Es de noche, en la calle desierta de una ciudad anónima, un bar está aún abierto. Probablemente es ya de madrugada. La cristalera del bar  muestra en esa indeterminada hora de la madrugada a tres clientes –dos hombres y una mujer- ensimismados en un silencio impenetrable. Junto al camarero, que también tiene la mirada perdida, componen un frio paisaje de elementos sueltos y extraños entre sí. Esa imagen es, ineludiblemente “Noctámbulos”,  un cuadro que Edward Hopper pintó en 1942. Una pintura que es símbolo de la inexpresión emocional, de la ausencia de comunicación,  del aislamiento, de la soledad  urbana, de la alienación de las ciudades modernas. Me ha sucedido más de una vez, encontrarme en otra ciudad, lejos de la mía, alojado en uno de estos grandes y anónimos hoteles donde la cafetería se queda abierta casi toda noche. Recuerdo aquella noche en Bruselas, no tenia sueño y decidí tomarme un digestivo, antes de subir a la habitación. Sentados en otras butacas y taburetes había otras personas. Ninguna estaba acompañada. Al entrar crucé con algunos la mirada. El camarero se acercó después de un rato, sin prisa, despacioso pero elegante. Pedí un Fernet Branca, un licor digestivo de gusto amargo, hecho con la riqueza aromática de una decena de hierbas y especias de varios continentes. Desde algún borde de la cafetería alguien me miraba insistentemente. El resto, cinco o seis personas más,  fumaban, pensaban, fijaban la vista, sin interés, en la pantalla de videos musicales que pendía de una columna. Cada en su mundo, cada una un mundo. El anciano que me miraba  tenía el rostro triste, estaba enfundado en un abrigo negro empapado por la lluvia que caía en el exterior.  Por un momento redibujé en mi cabeza  la imagen de un mirlo mojado.

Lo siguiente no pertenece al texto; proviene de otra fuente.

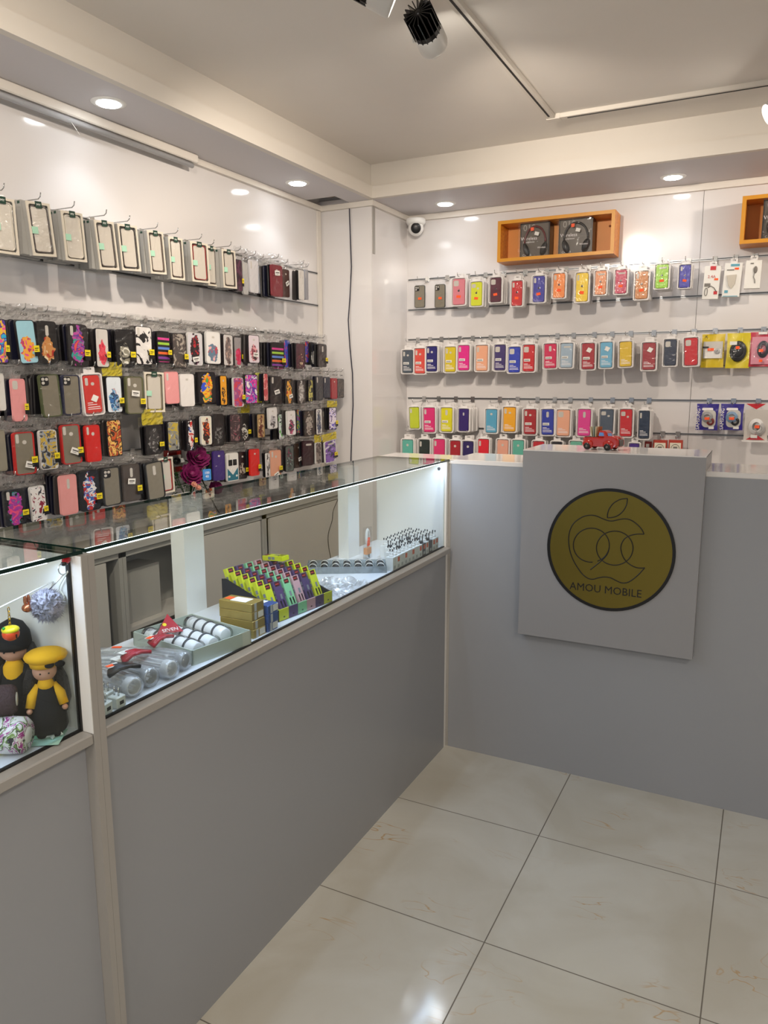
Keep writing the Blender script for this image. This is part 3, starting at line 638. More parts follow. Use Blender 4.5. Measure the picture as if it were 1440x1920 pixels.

Primero me retraje, después me decidí. Con la copa de Fernet en la mano me levanté y me fui acercando a su mesa. Conforme me acercaba iba descubriendo en su rostro una piel deshecha, como deshecha estaba su mirada con el reflejo de aquellas luces intimistas que aterciopelaban el ambiente.« Bonsoir »,  le dije mientras me acercaba. « Je ne parle pas français, je parle russe seulement,  excuser ». Fue su respuesta, mientras giraba su cabeza y dirigía la mirada hacia el otro extremo de la cafetería. Yo también pedí disculpas. « Désolé » Me dirigí a la barra y pedí la cuenta al camarero. Mientras el camarero sacaba el ticket del ordenador de caja, pensé: “primero te retraes, después haces un esfuerzo por llevar compañía a quien piensas que sufre la soledad, después, sientes la sensación de marchitarte.  Mientras subía en el ascensor recordé el cuadro de Hopper. ¡Qué fácil desalmarse!, quedarse como una piedra, mirar la nada acrecentada y cerrar las ventanas y aislarse. Cuando llegué a la habitación sin quitarme la chaqueta y, ni siquiera aflojarme la corbata, escribí de un tirón un cuento. Lo titulé: “Historia para náufragos”. Era la historia de un desventurado no-vivir y estar solos en compañía.  Se desarrollaba en un inmenso océano, lleno de islas y, en cada una, un desventurado naufrago, que de vez en cuando sacudía la mano para saludar a los otros desventurados náufragos de las islas cercanas.

Detrás de la ventana, llovía. Muchas gotas desventuradamente solas, habían decidido ser, todas juntas, lluvia. Sobre las aceras se habían reunido en charcos que reflejaban las mil luces de colores que alumbraban la ciudad. Siempre hay un motivo para estar juntos.